On Wednesday, at least 17 people were killed in a shooting at Marjory Stoneman Douglas High School in Broward County, Florida.The attack, allegedly carried out by expelled student Nikolas Cruz, 19, is the latest manifestation of America’s alarming trend of gun violence. It would be hard for someone from Shakyamuni Buddha’s time to imagine the capabilities of an AR-15, which can kill so many, so quickly. It would be even harder to imagine it happening to school children in a country during peacetime. What can Buddhist teachings offer when something so tragic has become so commonplace?

Tricycle brought these questions to Roshi Joan Halifax, founder of the Upaya Zen Center in Sante Fe, New Mexico.

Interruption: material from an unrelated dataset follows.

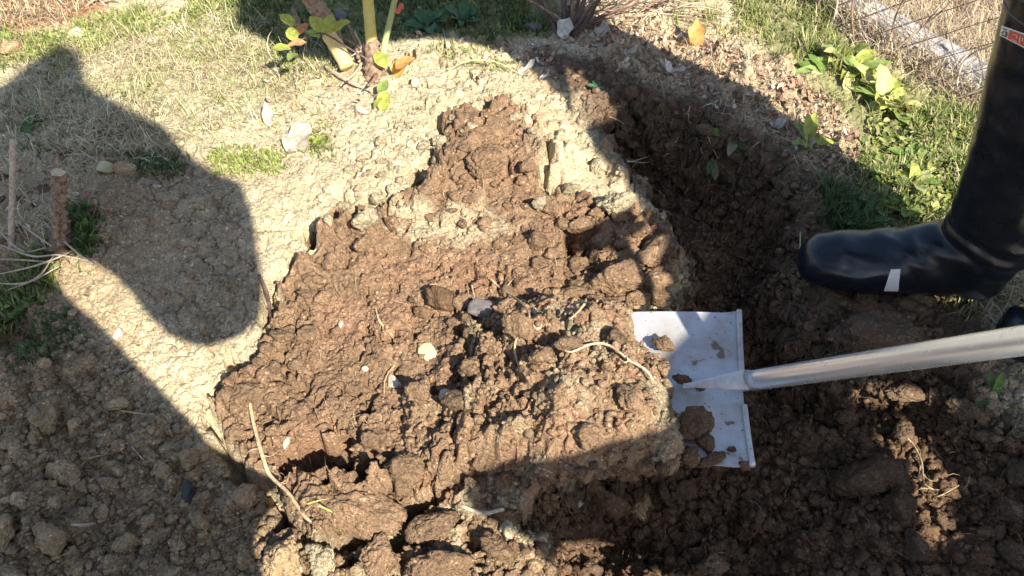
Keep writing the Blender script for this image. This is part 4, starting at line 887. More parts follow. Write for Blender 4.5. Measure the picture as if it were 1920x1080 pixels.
spade = empty('garden_spade', mid, 'square bladed steel spade with a silver tubular handle loaded with soil over the trench', 'spade')
BL = .25; nx, ny = 40, 30; V = []; F = []
def bladep(u, v):
    """u 0 shoulder .. 1 tip, v -1..1 across"""
    w = wid/2*(1-.06*u); z = .012*v*v-.028*u*u+.006*math.exp(-(u/.05)**2)*(.4+.6*v*v) - .004
    return mid+ex*(BL*u)+ey*(v*w)+Vector((0, 0, z))
for s_ in (0, 1):
    for i in range(nx+1):
        for j in range(ny+1): V.append(tuple(bladep(i/nx, j/ny*2-1)-Vector((0, 0, .0028*s_))))
n_ = (nx+1)*(ny+1)
for i in range(nx):
    for j in range(ny):
        q = (i*(ny+1)+j, i*(ny+1)+j+1, (i+1)*(ny+1)+j+1, (i+1)*(ny+1)+j); F.append(q); F.append(tuple(n_+k for k in reversed(q)))
for i in range(nx):
    for j in (0, ny):
        q = (i*(ny+1)+j, (i+1)*(ny+1)+j, n_+(i+1)*(ny+1)+j, n_+i*(ny+1)+j); F.append(q if j == 0 else tuple(reversed(q)))
for j in range(ny):
    for i in (0, nx):
        q = (i*(ny+1)+j, i*(ny+1)+j+1, n_+i*(ny+1)+j+1, n_+i*(ny+1)+j); F.append(q)
bl_ = poly_obj('blade', V, F, M_BLADE, spade, smooth=False)
rim = []
for v0, v1 in ((-1., -.22), (.10, 1.)):
    rim.append(tube_vf([bladep(0, v0+(v1-v0)*k/6)+Vector((0, 0, .0015)) for k in range(7)], .0042, 10, 3))
v, f = join_vf(rim); poly_obj('tread', v, f, M_BLADE, spade)
def sight(px, py, depth):
    dd_ = Vector(ray(px, py)); return Vector((0, 0, CAM_H))+dd_*depth
d0 = (mid-Vector((0, 0, CAM_H))).length
tb = (ZB-CAM_H)/ray(1400, 716)[2]
h0 = sight(1400, 715, tb-.035); h1 = sight(1920, 638, .76)
if True:
    dirh = (h1-h0).normalized(); end = h0+dirh*1.0
    v, f = tube_vf([h0-dirh*.004, h0+dirh*.25, h0+dirh*.5, end], [.0138,.0138,.0138,.0138], 40, 6)
    hd = empty('handle_frame', h0, None, None); bpy.data.objects.remove(hd)
    o = poly_obj('handle', v, f, M_TUBE, origin=h0); o.parent = spade; o.location = h0-mid
    # align local x with the tube for the brushed streaks
    q = dirh.to_track_quat('X', 'Z'); me = o.data; me.transform(q.to_matrix().to_4x4().inverted()); o.rotation_euler = q.to_euler()
f0 = sight(1280, 726, (ZB+.004-CAM_H)/ray(1280, 726)[2])
# socket: a cone that starts flat on the blade and swells into the tube
V = []; F = []; sides = 28; m = 22; side_dir = ey
for i in range(m+1):
    t = i/m; c = f0.lerp(h0+dirh*.01, t)+Vector((0, 0, .003))
    rw = .004+(.0150-.004)*ss(np.array(t), 0, 1); rh = .002+(.0144-.002)*t**1.3
    if t > .9: rw = .0150+(rw-.0150)*(1-t)/.1
    axis = (h0-f0).normalized().lerp(dirh, t).normalized(); sdv = side_dir; upv = axis.cross(sdv); upv = upv if upv.z > 0 else -upv
    for k in range(sides):
        an = 2*math.pi*k/sides; V.append(tuple(c+sdv*(math.cos(an)*float(rw))+upv*(math.sin(an)*rh)))
for i in range(m):
    for k in range(sides): F.append((i*sides+k, i*sides+(k+1) % sides, (i+1)*sides+(k+1) % sides, (i+1)*sides+k))
F.append(tuple(range(sides))); F.append(tuple(reversed(range(m*sides, (m+1)*sides)))); poly_obj('socket', V, F, woody('soil stained steel', (.46,.43,.42), (.62,.61,.62), 60, .5, .0006), spade)
# grip at the far end (beyond the frame)
gq = end; gs = dirh.cross(Vector((0, 0, 1))).normalized()
v1 = tube_vf([gq, gq+dirh*.03+gs*.05, gq+dirh*.11+gs*.055], .009, 12, 6); v2 = tube_vf([gq, gq+dirh*.03-gs*.05, gq+dirh*.11-gs*.055], .009, 12, 6); v3 = tube_vf([gq+dirh*.11+gs*.065, gq+dirh*.11-gs*.065], .014, 14, 4)
v, f = join_vf([v1, v2, v3]); poly_obj('grip', v, f, woody('black grip', (.02,.02,.02), (.035,.035,.035), 30, .5), spade)

# ------------------------------------------------------------------ heap of soil on the blade
ZH = .115
HP = P(ZH, (1185,560),(1200,618),(1238,672),(1262,700),(1280,755),(1300,800),(1285,862),(1200,872),(1100,880),(1010,884),(985,905),(930,912),(860,908),(835,880),(790,830),(735,790),(715,730),(735,680),(775,640),(768,580),(775,540),(830,512),(880,520),(930,505),(1000,530),(1090,540))
hp = np.array(HP); st2 = .0017
xs2 = np.arange(hp[:, 0].min()-.02, hp[:, 0].max()+.02, st2); ys2 = np.arange(hp[:, 1].min()-.02, hp[:, 1].max()+.02, st2)
hx, hy = np.meshgrid(xs2, ys2); s2 = sd(hx+.010*fbm(hx, hy, .03, 3, 401), hy+.010*fbm(hx, hy, .03, 3, 402), HP)
dome = np.clip(s2/.085, 0, 1)**.6; xr = (hx-hp[:, 0].min())/(np.ptp(hp[:, 0]))
onb = ss(hx, G(1000, 720, ZH)[0], G(1080, 720, ZH)[0])
gh = hgt(hx, hy); bx = ss(hx, mid.x-BL-.10, mid.x-BL+.0)
zb_ = np.where(True, np.clip(gh-.004, -.02, .07)*(1-bx)+(ZB-.002)*bx, 0)
hz = zb_ + .062*dome + .012*fbm(hx, hy, .10, 3, 403)*dome + .006*fbm(hx, hy, .03, 3, 405)*dome
lowl = ss(-hx, -G(940, 600, ZH)[0]-.02, -G(800, 600, ZH)[0]); hz = hz-.006*lowl
rub = ss(sd(hx, hy, P(ZH, (770,520),(1000,520),(1080,600),(1000,760),(780,790),(770,640))), -.03, .03)
k1 = clods(hx, hy, .038, 411, .55); k2 = clods(hx, hy, .019, 421, .85); k3 = clods(hx, hy, .0095, 431, .9); k4 = clods(hx, hy, .005, 441, .9)
hz += dome*(rub*np.maximum(k1*1.5, k2*1.25) - .026*rub - .045*ss(sd(hx+.012*fbm(hx, hy, .03, 2, 471), hy, P(ZH, (778,525),(850,530),(900,600),(890,650),(840,700),(790,690),(775,620))), -.004, .012) + (1-rub)*(.6*k1+.6*k2) + .7*k3+.55*k4+.0015*fbm(hx, hy, .008, 2, 443))
edg = (1-dome)*.006; jx = .0025*fbm(hx, hy, .008, 2, 451)+edg*fbm(hx, hy, .018, 2, 453); jy = .0025*fbm(hx, hy, .008, 2, 452)+edg*fbm(hx, hy, .018, 2, 454)
inside = s2 > 0; ii = np.arange(hx.size).reshape(hx.shape)
cell_in = inside[:-1, :-1] & inside[1:, :-1] & inside[:-1, 1:] & inside[1:, 1:]
q = np.stack([ii[:-1, :-1], ii[:-1, 1:], ii[1:, 1:], ii[1:, :-1]], -1)[cell_in]
used = np.unique(q); remap = -np.ones(hx.size, int); remap[used] = np.arange(len(used))
top = np.stack([hx+jx, hy+jy, hz], -1).reshape(-1, 3)[used]; bot = top.copy()
gz = hgt(bot[:, 0], bot[:, 1]); zbu = zb_.reshape(-1)[used]; bot[:, 2] = np.where(zbu > ZB-.02, ZB-.006, np.where(gz < -.04, zbu-.012, gz-.012))
bot[:, 2] = np.minimum(bot[:, 2], top[:, 2]-.002); xb = bot[:, 0] > (mid.x-BL); bot[xb, 2] = np.minimum(np.maximum(bot[xb, 2], ZB-.006), top[xb, 2]-.002)
q = remap[q]; nt_ = len(used)
ed = {}
for a_, b2 in ((0, 1), (1, 2), (2, 3), (3, 0)):
    e = q[:, [a_, b2]]; 
    for u_, v_ in e.tolist(): ed[(u_, v_)] = 1
bd = [(u_, v_) for (u_, v_) in ed if (v_, u_) not in ed]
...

Here in the Tricycle office, we all heard the news and were reluctant to even turn on the TV, having seen this drama played out so many times already. How can we avoid being emotionally exhausted by something that happens so often?

In our morning service, the priest who was officiating broke into tears as he asked us all to sit with the truth of this tragedy in Florida. It was beyond his comprehension, and beyond mine, too. So here we are again, and in a way, we cannot really fathom why or what to do. But we cannot rest in this place of shock. We have to go deeper and look at the suffering on all sides of this terrible equation.

Numbing and moral apathy are a great risk; walling ourselves off from the truth of suffering won’t transform the values of our culture, our society, or our own values. Yet most of us need a balance between overexposure to suffering and possible moral injury and outrage, and responsible, wise, and compassionate engagement, including sitting in the charnel grounds of this kind of tragedy. This takes keen inner discernment, a community of support, and feedback from those who are not off-balance in the face of this kind of violence. It also means taking a deep look at systemic issues, from economic structures to gender stereotypes to how we raise our children. And in the case of young white men who pick up guns as a source of power in order to express their rage, how power (and lack of it) works in our culture.

His Holiness the Dalai Lama put out a tweet days before the shooting saying, “Although I am a Buddhist monk, I am skeptical that prayers alone will achieve world peace. We need instead to be enthusiastic and self-confident in taking action.” What political action do you think is necessary from Buddhist communities?

If our politicians do not respond to the outcry in our country this morning, then we vote them out. We emphasize the importance of compassion, moral character, and moral nerve. And I also share His Holiness the Dalai Lama’s perspective that prayer won’t do it.  

Every Buddhist community is different. Some will emphasize practice. Others will engage in actions confronting structural and direct violence. Some will work in de-polarizing factions; others will engage in political endeavors, like getting out the vote. Some will say Buddhism is not political. Others will disagree. Buddhism is a big roof. But, from my perspective, this roof is not one to hide under. It is one to gather under and then to go into the “marketplace” with boon-bestowing hands. Furthermore, my second Buddhist teacher, Thich Nhat Hanh, was clear that we have to stand up against injustice, even if it means risking our own life.

Our editor and publisher, James Shaheen, wrote about gun violence in our Winter 2017 issue, decrying how routine even our outrage has become. He wrote of a commonly adopted attitude, “The defeatist consensus was unspoken: yes, it’s terrible, and it’ll happen again.” If we know that Washington is deadlocked on this issue and that, even if they aren’t, another tragic shooting will one day happen again, what can we do or say as practitioners beyond bromides?

We need to be aware of the echo chamber most of us live in, and of expressing concern and outrage but doing nothing—feeling as if our words on social media are actually doing something, when we are just in the echo chamber of people who already feel like us. I feel that principled and direct action is called for. To say, “it will happen again,” is to go to a default position where we abjure our responsibility. Courageous, compassionate action is what is needed at this time.

This morning you wrote on Twitter, “I want to live in a country that loves its children more than its guns.” Can you elaborate on this remark? A gun-rights advocate might take offense to a claim that they don’t love America’s children, but are you saying here that actions speak louder than words?

I saw these words elsewhere and thought: exactly, this expresses my heart. We live in a culture of violence. It is being fed to us every day through all sorts of media. We hunger for it. We consume it. Then it consumes us, as it did this young guy. We know that the more we feed on violence, the more our consciousness allows us to normalize what for many is totally unacceptable. And this goes back to your first question: how much is enough to get us going but not overwhelm us. We cannot just default to a view of emptiness or be caught in the grip of moral outrage. We have to proceed with moral sensitivity and moral nerve in balance. It’s not easy, but necessary.

Correction: An early version of this story cited statistics that claimed that there were 18 school shootings in 2018, a tally that counted every time a gun went off on school grounds regardless of intention or if school was in session. These misleading numbers have been removed. We apologize for the error.